Exercise: Please output every line of the material as it stands, without the pictures.

##### Source excerpt

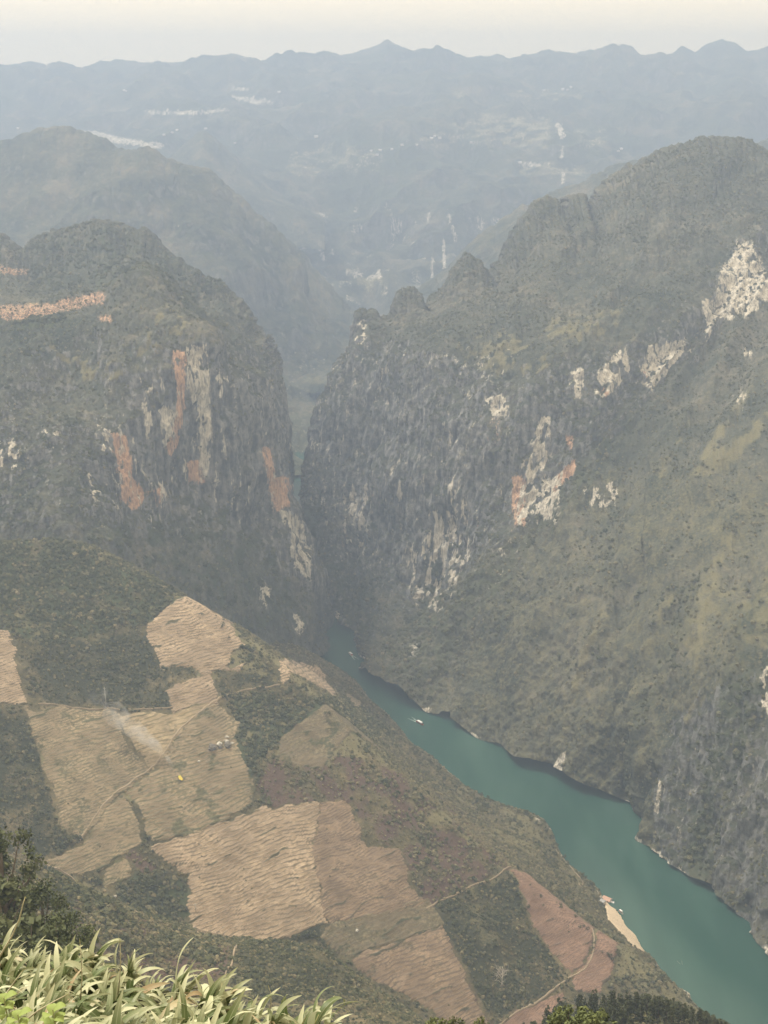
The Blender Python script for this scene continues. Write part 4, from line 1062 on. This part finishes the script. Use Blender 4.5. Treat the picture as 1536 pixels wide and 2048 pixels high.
def bare_tree(px, by, ty, seed, label, group=None):
    r = np.random.default_rng(seed); p, h = by_pixels(px, by, ty)
    t = link("bare_tree", None, None, tuple(p)); tag(t, label, "bare tree", group)
    MB().tube([(0, 0, -0.5), (0.02 * h, 0.01 * h, 0.45 * h), (0.0, 0.02 * h, 0.8 * h)], [0.030 * h, 0.022 * h, 0.010 * h], 6).build("trunk", M_PALEBARK, t, None, True)
    b = MB()
    for i in range(15):
        z0 = h * (0.25 + 0.5 * r.random()); a = r.random() * 6.283; L = h * (0.20 + 0.20 * r.random())
        e = np.array([math.cos(a) * L * 0.8, math.sin(a) * L * 0.8, z0 + L * 0.75])
        b.tube([(0.01 * h, 0.01 * h, z0), tuple(e * np.array([.5, .5, 1]) - np.array([0, 0, 0.2 * L])), tuple(e)], [0.014 * h, 0.010 * h, 0.005 * h], 5)
        for q in range(4):
            d = e + r.standard_normal(3) * 0.13 * h + np.array([0, 0, 0.06 * h]); b.tube([tuple(e * 0.9 + np.array([0, 0, z0 * 0.1])), tuple(d)], [0.006 * h, 0.004 * h], 4)
    b.build("branches", M_PALEBARK, t)
bare_tree(1372, 1966, 1924, 481, "pale bare tree on the shore, tallest of the leafless trees", "leafless trees by the river")
bare_tree(1412, 1992, 1962, 482, "pale leafless tree on the shore right of the tallest bare tree", "leafless trees by the river")
bare_tree(1438, 2012, 1984, 483, "small pale leafless tree nearest the bottom right shore", "leafless trees by the river")
bare_tree(1352, 1952, 1926, 484, "slender pale leafless tree left of the tallest bare tree", "leafless trees by the river")
bare_tree(1003, 1978, 1935, 485, "lone bleached dead tree standing in the dark brush plot")

# ------------------------------------------------------------------ boulders, pole, fire and smoke
M_ROCK = plain("pale boulder", (0.46, 0.44, 0.39), 0.9, 0.35, 0.6)
M_DROCK = plain("dark boulder", (0.16, 0.15, 0.13), 0.95, 0.35, 0.6)
def boulder(px, py, size, seed, mat, label):
    import bmesh
    bm = bmesh.new(); bmesh.ops.create_icosphere(bm, subdivisions=3, radius=0.5)
    for v in bm.verts:
        c = v.co * 2.2; k = 1 + 0.45 * float(noise3(np.array([c.x]), np.array([c.y]), np.array([c.z]), seed)[0]) + 0.2 * float(noise3(np.array([c.x * 3]), np.array([c.y * 3]), np.array([c.z * 3]), seed + 1)[0])
        v.co = Vector((v.co.x * k * 1.25, v.co.y * k, v.co.z * k * 0.85)) * size
    me = bpy.data.meshes.new("boulder"); bm.to_mesh(me); bm.free(); me.materials.append(mat)
    p = hit(px, py)[0]
    o = link("boulder", me, None, (p[0], p[1], p[2] + 0.25 * size)); o.rotation_euler = (0, 0, seed)
    tag(o, label, "boulder", "boulders in the straw field")
boulder(454, 1475, 3.0, 3, M_ROCK, "topmost small white boulder in the straw field")
boulder(453, 1484, 3.8, 5, M_ROCK, "white boulder right under the topmost one")
boulder(455, 1492, 5.6, 8, M_DROCK, "dark boulder below the white pair")
boulder(439, 1489, 4.4, 11, M_ROCK, "whitish boulder in the middle of the cluster")
boulder(441, 1496, 3.6, 13, M_DROCK, "small dark boulder in the middle of the cluster")
boulder(425, 1498, 6.2, 17, M_DROCK, "large dark boulder at the left end of the cluster")
boulder(464, 1487, 2.6, 19, M_ROCK, "small pale boulder at the right end of the cluster")
boulder(398, 1524, 2.2, 23, M_ROCK, "lone pale boulder in the dark weeds beside the fire")
boulder(714, 1862, 2.4, 27, M_ROCK, "whitish boulder on a ledge of the olive fallow field")
boulder(231, 1794, 1.8, 29, M_ROCK, "small white boulder beside the green thicket")

def pole(px, by, ty, label):
    p, h = by_pixels(px, by, ty); t = link("utility_pole", None, None, tuple(p)); tag(t, label, "utility pole")
    c = plain("weathered concrete", (0.42, 0.41, 0.37), 0.9)
    MB().tube([(0, 0, -1), (0, 0, h)], [0.34, 0.24], 8).build("post", c, t, None, True)
    MB().box((0, 0, h - 1.0), (2.6, 0.22, 0.22)).build("crossarm", c, t)
    for x in (-1.1, 0, 1.1): MB().tube([(x, 0, h - 0.9), (x, 0, h - 0.4)], [0.10, 0.06], 6).build("insulator", c, t)
pole(212, 1416, 1372, "slim pale utility pole in front of the dark thicket")
pole(391, 1822, 1806, "short pale post standing in the wavy tan field")

fp = hit(362, 1560)[0]
def flame_mat():
    m = NT("fire"); g = m.n('ShaderNodeTexCoord').outputs['Generated']
    z = m.n('ShaderNodeSeparateXYZ', {0: g}).outputs[2]
    c = m.mix(z, (1.0, 0.62, 0.08), (1.0, 0.80, 0.16))
    e = m.n('ShaderNodeEmission', {0: c, 1: 1.25}); m.t.links.new(e.outputs[0], m.out.inputs[0]); return m.mat
M_FIRE = flame_mat()
fire = link("fire", None, None, tuple(fp + np.array([0, 0, 0.6]))); tag(fire, "small bright yellow fire burning in the straw field", "fire")
for i, (dx, dy, h, w) in enumerate([(0, 0, 4.2, 1.25), (-1.0, 0.8, 3.4, 1.05), (-1.9, 1.7, 2.6, 0.8), (0.8, -0.6, 2.6, 0.9), (-0.6, -0.4, 2.9, 0.9)]):
    MB().tube([(dx, dy, -0.5), (dx + 0.1, dy, h * .25), (dx - 0.3, dy + .2, h * .6), (dx - 0.6, dy + .4, h)], [w * .7, w, w * .55, 0.05], 9).build("flame", M_FIRE, fire, None, True)
ash = MB().add(*leaf_cloud([(0, 0, 0.1)], [3.4], 140, 0.9, np.random.default_rng(5)))
ash.v = [(a, b, 0.15 * c - (0.30 * a - 0.44 * b) * 1.0) for a, b, c in ash.v]
ash.build("embers", plain("burnt stubble", (0.05, 0.045, 0.04)), fire)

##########

Solution below:
The Blender Python script for this scene continues. Write part 4, from line 1062 on. This part finishes the script. Use Blender 4.5. Treat the picture as 1536 pixels wide and 2048 pixels high.
def bare_tree(px, by, ty, seed, label, group=None):
    r = np.random.default_rng(seed); p, h = by_pixels(px, by, ty)
    t = link("bare_tree", None, None, tuple(p)); tag(t, label, "bare tree", group)
    MB().tube([(0, 0, -0.5), (0.02 * h, 0.01 * h, 0.45 * h), (0.0, 0.02 * h, 0.8 * h)], [0.030 * h, 0.022 * h, 0.010 * h], 6).build("trunk", M_PALEBARK, t, None, True)
    b = MB()
    for i in range(15):
        z0 = h * (0.25 + 0.5 * r.random()); a = r.random() * 6.283; L = h * (0.20 + 0.20 * r.random())
        e = np.array([math.cos(a) * L * 0.8, math.sin(a) * L * 0.8, z0 + L * 0.75])
        b.tube([(0.01 * h, 0.01 * h, z0), tuple(e * np.array([.5, .5, 1]) - np.array([0, 0, 0.2 * L])), tuple(e)], [0.014 * h, 0.010 * h, 0.005 * h], 5)
        for q in range(4):
            d = e + r.standard_normal(3) * 0.13 * h + np.array([0, 0, 0.06 * h]); b.tube([tuple(e * 0.9 + np.array([0, 0, z0 * 0.1])), tuple(d)], [0.006 * h, 0.004 * h], 4)
    b.build("branches", M_PALEBARK, t)
bare_tree(1372, 1966, 1924, 481, "pale bare tree on the shore, tallest of the leafless trees", "leafless trees by the river")
bare_tree(1412, 1992, 1962, 482, "pale leafless tree on the shore right of the tallest bare tree", "leafless trees by the river")
bare_tree(1438, 2012, 1984, 483, "small pale leafless tree nearest the bottom right shore", "leafless trees by the river")
bare_tree(1352, 1952, 1926, 484, "slender pale leafless tree left of the tallest bare tree", "leafless trees by the river")
bare_tree(1003, 1978, 1935, 485, "lone bleached dead tree standing in the dark brush plot")

# ------------------------------------------------------------------ boulders, pole, fire and smoke
M_ROCK = plain("pale boulder", (0.46, 0.44, 0.39), 0.9, 0.35, 0.6)
M_DROCK = plain("dark boulder", (0.16, 0.15, 0.13), 0.95, 0.35, 0.6)
def boulder(px, py, size, seed, mat, label):
    import bmesh
    bm = bmesh.new(); bmesh.ops.create_icosphere(bm, subdivisions=3, radius=0.5)
    for v in bm.verts:
        c = v.co * 2.2; k = 1 + 0.45 * float(noise3(np.array([c.x]), np.array([c.y]), np.array([c.z]), seed)[0]) + 0.2 * float(noise3(np.array([c.x * 3]), np.array([c.y * 3]), np.array([c.z * 3]), seed + 1)[0])
        v.co = Vector((v.co.x * k * 1.25, v.co.y * k, v.co.z * k * 0.85)) * size
    me = bpy.data.meshes.new("boulder"); bm.to_mesh(me); bm.free(); me.materials.append(mat)
    p = hit(px, py)[0]
    o = link("boulder", me, None, (p[0], p[1], p[2] + 0.25 * size)); o.rotation_euler = (0, 0, seed)
    tag(o, label, "boulder", "boulders in the straw field")
boulder(454, 1475, 3.0, 3, M_ROCK, "topmost small white boulder in the straw field")
boulder(453, 1484, 3.8, 5, M_ROCK, "white boulder right under the topmost one")
boulder(455, 1492, 5.6, 8, M_DROCK, "dark boulder below the white pair")
boulder(439, 1489, 4.4, 11, M_ROCK, "whitish boulder in the middle of the cluster")
boulder(441, 1496, 3.6, 13, M_DROCK, "small dark boulder in the middle of the cluster")
boulder(425, 1498, 6.2, 17, M_DROCK, "large dark boulder at the left end of the cluster")
boulder(464, 1487, 2.6, 19, M_ROCK, "small pale boulder at the right end of the cluster")
boulder(398, 1524, 2.2, 23, M_ROCK, "lone pale boulder in the dark weeds beside the fire")
boulder(714, 1862, 2.4, 27, M_ROCK, "whitish boulder on a ledge of the olive fallow field")
boulder(231, 1794, 1.8, 29, M_ROCK, "small white boulder beside the green thicket")

def pole(px, by, ty, label):
    p, h = by_pixels(px, by, ty); t = link("utility_pole", None, None, tuple(p)); tag(t, label, "utility pole")
    c = plain("weathered concrete", (0.42, 0.41, 0.37), 0.9)
    MB().tube([(0, 0, -1), (0, 0, h)], [0.34, 0.24], 8).build("post", c, t, None, True)
    MB().box((0, 0, h - 1.0), (2.6, 0.22, 0.22)).build("crossarm", c, t)
    for x in (-1.1, 0, 1.1): MB().tube([(x, 0, h - 0.9), (x, 0, h - 0.4)], [0.10, 0.06], 6).build("insulator", c, t)
pole(212, 1416, 1372, "slim pale utility pole in front of the dark thicket")
pole(391, 1822, 1806, "short pale post standing in the wavy tan field")

fp = hit(362, 1560)[0]
def flame_mat():
    m = NT("fire"); g = m.n('ShaderNodeTexCoord').outputs['Generated']
    z = m.n('ShaderNodeSeparateXYZ', {0: g}).outputs[2]
    c = m.mix(z, (1.0, 0.62, 0.08), (1.0, 0.80, 0.16))
    e = m.n('ShaderNodeEmission', {0: c, 1: 1.25}); m.t.links.new(e.outputs[0], m.out.inputs[0]); return m.mat
M_FIRE = flame_mat()
fire = link("fire", None, None, tuple(fp + np.array([0, 0, 0.6]))); tag(fire, "small bright yellow fire burning in the straw field", "fire")
for i, (dx, dy, h, w) in enumerate([(0, 0, 4.2, 1.25), (-1.0, 0.8, 3.4, 1.05), (-1.9, 1.7, 2.6, 0.8), (0.8, -0.6, 2.6, 0.9), (-0.6, -0.4, 2.9, 0.9)]):
    MB().tube([(dx, dy, -0.5), (dx + 0.1, dy, h * .25), (dx - 0.3, dy + .2, h * .6), (dx - 0.6, dy + .4, h)], [w * .7, w, w * .55, 0.05], 9).build("flame", M_FIRE, fire, None, True)
ash = MB().add(*leaf_cloud([(0, 0, 0.1)], [3.4], 140, 0.9, np.random.default_rng(5)))
ash.v = [(a, b, 0.15 * c - (0.30 * a - 0.44 * b) * 1.0) for a, b, c in ash.v]
ash.build("embers", plain("burnt stubble", (0.05, 0.045, 0.04)), fire)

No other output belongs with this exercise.